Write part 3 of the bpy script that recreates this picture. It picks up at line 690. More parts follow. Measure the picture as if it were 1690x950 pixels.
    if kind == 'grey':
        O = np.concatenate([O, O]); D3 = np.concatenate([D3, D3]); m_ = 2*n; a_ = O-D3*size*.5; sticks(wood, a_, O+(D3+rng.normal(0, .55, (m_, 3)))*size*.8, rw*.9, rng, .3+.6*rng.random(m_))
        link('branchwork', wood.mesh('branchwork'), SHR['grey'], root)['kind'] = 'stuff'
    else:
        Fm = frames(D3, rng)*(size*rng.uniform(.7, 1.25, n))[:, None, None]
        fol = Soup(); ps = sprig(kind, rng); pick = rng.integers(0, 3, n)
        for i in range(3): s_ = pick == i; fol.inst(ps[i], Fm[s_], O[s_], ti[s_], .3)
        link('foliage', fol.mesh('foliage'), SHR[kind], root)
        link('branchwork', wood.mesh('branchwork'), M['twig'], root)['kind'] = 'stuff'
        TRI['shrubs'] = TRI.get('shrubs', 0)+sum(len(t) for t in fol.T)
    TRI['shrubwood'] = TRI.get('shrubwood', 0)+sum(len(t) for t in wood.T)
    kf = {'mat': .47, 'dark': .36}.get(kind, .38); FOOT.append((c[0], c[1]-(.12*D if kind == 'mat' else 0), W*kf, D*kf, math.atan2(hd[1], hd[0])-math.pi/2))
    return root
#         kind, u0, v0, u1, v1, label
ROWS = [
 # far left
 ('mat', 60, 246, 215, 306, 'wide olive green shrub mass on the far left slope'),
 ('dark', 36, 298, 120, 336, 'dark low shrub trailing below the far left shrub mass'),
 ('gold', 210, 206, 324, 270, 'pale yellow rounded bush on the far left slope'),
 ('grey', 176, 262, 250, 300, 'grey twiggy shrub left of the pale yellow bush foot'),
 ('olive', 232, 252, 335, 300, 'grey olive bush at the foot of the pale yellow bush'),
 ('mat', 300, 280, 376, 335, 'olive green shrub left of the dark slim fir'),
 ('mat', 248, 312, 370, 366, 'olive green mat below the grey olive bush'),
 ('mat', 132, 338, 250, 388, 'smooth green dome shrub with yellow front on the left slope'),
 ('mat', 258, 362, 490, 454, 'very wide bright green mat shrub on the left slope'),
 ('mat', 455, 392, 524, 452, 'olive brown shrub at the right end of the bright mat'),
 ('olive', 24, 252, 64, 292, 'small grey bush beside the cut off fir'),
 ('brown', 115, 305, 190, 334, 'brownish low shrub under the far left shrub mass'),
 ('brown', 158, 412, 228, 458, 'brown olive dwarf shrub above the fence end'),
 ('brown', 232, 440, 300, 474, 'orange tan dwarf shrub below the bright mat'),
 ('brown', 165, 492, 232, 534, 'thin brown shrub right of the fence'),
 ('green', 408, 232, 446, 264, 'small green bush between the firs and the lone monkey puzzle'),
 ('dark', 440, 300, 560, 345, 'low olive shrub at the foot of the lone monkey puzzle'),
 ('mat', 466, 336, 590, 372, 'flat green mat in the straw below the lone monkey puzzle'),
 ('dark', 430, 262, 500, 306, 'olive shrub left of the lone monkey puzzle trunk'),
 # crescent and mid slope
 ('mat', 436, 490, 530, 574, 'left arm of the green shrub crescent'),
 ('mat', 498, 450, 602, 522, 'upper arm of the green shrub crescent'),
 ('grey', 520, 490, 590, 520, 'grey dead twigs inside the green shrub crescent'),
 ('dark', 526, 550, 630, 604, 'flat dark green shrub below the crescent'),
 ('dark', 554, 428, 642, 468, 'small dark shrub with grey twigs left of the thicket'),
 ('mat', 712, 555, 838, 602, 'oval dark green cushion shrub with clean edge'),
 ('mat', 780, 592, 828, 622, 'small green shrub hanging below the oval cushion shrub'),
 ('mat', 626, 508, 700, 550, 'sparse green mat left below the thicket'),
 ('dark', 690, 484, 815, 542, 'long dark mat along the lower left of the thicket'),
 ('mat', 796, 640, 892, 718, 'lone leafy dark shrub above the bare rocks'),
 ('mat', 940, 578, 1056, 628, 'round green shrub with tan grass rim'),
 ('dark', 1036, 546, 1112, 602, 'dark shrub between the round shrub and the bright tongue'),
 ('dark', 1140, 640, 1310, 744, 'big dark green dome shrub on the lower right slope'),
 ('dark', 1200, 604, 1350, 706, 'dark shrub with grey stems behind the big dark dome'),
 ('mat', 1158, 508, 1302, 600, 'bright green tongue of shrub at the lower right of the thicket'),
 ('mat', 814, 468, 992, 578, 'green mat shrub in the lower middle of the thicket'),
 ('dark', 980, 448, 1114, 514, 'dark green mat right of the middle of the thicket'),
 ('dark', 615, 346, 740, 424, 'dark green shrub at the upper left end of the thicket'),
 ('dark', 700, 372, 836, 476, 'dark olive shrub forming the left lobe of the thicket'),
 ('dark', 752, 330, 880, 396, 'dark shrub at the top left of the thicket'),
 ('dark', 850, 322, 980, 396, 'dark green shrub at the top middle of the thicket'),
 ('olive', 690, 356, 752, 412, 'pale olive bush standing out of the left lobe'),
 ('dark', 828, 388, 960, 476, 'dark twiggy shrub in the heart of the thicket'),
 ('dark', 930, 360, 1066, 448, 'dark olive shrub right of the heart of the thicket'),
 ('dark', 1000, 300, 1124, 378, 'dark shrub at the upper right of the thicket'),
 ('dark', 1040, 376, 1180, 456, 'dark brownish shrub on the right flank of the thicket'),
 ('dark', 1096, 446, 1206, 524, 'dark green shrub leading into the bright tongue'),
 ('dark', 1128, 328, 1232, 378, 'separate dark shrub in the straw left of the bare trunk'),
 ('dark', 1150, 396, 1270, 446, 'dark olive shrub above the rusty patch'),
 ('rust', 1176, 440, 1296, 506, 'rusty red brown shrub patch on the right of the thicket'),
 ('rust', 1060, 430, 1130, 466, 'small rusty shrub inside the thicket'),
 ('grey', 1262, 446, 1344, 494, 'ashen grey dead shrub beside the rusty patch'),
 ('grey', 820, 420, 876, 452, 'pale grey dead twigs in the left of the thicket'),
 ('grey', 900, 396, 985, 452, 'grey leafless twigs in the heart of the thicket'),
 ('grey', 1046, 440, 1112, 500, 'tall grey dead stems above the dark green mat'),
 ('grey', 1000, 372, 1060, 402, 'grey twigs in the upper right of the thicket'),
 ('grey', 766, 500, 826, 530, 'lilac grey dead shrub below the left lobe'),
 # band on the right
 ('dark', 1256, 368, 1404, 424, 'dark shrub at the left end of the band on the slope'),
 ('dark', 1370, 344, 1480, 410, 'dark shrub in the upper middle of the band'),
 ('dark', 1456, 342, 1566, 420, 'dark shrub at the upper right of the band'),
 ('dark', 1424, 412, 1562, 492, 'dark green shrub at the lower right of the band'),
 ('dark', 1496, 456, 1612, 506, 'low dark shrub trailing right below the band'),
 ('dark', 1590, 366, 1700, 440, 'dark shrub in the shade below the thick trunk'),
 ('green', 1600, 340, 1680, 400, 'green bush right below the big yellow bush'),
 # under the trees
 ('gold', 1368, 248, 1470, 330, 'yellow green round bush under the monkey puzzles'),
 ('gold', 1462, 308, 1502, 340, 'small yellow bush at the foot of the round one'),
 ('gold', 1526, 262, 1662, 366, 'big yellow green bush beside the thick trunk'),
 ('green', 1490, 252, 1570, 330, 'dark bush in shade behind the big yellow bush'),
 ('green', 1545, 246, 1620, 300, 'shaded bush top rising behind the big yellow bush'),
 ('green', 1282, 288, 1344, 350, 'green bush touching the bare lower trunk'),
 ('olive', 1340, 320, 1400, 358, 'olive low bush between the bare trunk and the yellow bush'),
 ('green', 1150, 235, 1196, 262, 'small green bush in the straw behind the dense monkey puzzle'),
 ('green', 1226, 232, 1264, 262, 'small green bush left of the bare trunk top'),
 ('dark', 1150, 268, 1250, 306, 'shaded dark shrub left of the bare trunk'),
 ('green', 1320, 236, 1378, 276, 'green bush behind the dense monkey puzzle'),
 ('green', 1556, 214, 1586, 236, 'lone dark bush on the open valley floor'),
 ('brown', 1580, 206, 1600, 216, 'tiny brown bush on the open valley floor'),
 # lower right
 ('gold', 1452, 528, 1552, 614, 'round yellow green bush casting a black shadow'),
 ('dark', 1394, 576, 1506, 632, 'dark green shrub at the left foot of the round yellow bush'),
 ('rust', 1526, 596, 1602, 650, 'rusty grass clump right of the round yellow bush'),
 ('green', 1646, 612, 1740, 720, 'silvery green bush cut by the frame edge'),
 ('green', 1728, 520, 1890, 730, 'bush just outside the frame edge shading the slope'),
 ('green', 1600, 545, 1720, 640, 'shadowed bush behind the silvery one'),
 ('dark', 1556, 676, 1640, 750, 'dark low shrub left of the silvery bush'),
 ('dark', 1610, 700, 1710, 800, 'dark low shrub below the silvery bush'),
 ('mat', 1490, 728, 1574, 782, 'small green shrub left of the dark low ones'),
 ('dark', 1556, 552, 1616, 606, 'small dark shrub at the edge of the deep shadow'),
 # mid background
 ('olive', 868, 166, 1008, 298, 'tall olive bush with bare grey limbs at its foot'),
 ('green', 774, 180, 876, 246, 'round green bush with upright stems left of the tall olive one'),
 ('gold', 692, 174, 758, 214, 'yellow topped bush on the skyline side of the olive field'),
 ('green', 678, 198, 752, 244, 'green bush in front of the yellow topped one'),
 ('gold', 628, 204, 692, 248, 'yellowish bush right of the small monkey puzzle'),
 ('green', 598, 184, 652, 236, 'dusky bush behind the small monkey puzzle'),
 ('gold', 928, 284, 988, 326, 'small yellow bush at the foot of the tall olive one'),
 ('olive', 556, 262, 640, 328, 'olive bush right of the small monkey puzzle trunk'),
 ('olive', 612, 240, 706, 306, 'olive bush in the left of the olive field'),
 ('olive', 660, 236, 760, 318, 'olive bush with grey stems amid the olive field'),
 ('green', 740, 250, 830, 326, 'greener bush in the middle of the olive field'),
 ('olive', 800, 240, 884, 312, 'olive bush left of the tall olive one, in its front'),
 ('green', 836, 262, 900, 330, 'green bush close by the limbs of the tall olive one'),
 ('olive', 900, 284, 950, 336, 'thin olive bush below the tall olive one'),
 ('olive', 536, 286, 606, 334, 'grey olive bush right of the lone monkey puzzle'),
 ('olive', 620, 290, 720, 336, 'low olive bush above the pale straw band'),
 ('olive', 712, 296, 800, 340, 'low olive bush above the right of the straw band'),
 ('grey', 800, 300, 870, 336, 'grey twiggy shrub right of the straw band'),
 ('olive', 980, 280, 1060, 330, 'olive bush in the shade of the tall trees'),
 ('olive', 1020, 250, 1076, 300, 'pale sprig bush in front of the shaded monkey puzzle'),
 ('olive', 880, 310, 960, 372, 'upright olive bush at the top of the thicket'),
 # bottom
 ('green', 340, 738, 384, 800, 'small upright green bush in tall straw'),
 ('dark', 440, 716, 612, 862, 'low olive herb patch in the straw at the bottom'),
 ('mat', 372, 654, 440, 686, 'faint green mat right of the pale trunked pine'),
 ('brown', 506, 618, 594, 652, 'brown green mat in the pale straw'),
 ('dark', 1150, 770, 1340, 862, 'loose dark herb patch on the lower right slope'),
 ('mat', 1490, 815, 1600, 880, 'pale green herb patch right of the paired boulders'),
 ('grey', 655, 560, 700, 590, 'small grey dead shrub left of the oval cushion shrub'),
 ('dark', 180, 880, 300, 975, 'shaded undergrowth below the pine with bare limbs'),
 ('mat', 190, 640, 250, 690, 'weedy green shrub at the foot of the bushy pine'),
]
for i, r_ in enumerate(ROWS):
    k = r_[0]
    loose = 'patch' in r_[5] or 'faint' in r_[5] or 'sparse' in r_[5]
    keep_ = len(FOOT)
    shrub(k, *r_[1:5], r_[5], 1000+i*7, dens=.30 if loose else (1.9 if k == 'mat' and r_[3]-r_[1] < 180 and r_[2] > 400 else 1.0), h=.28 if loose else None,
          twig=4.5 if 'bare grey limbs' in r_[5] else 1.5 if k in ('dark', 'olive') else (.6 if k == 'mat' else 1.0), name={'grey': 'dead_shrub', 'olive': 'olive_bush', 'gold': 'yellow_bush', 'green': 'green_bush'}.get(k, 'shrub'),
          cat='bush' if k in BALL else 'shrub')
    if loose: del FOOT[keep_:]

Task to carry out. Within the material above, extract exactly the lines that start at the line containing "('green', 1490, 252, 1570, 330, 'dark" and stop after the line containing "('green', 1226, 232, 1264, 262, 'small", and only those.

Completed task.
 ('green', 1490, 252, 1570, 330, 'dark bush in shade behind the big yellow bush'),
 ('green', 1545, 246, 1620, 300, 'shaded bush top rising behind the big yellow bush'),
 ('green', 1282, 288, 1344, 350, 'green bush touching the bare lower trunk'),
 ('olive', 1340, 320, 1400, 358, 'olive low bush between the bare trunk and the yellow bush'),
 ('green', 1150, 235, 1196, 262, 'small green bush in the straw behind the dense monkey puzzle'),
 ('green', 1226, 232, 1264, 262, 'small green bush left of the bare trunk top'),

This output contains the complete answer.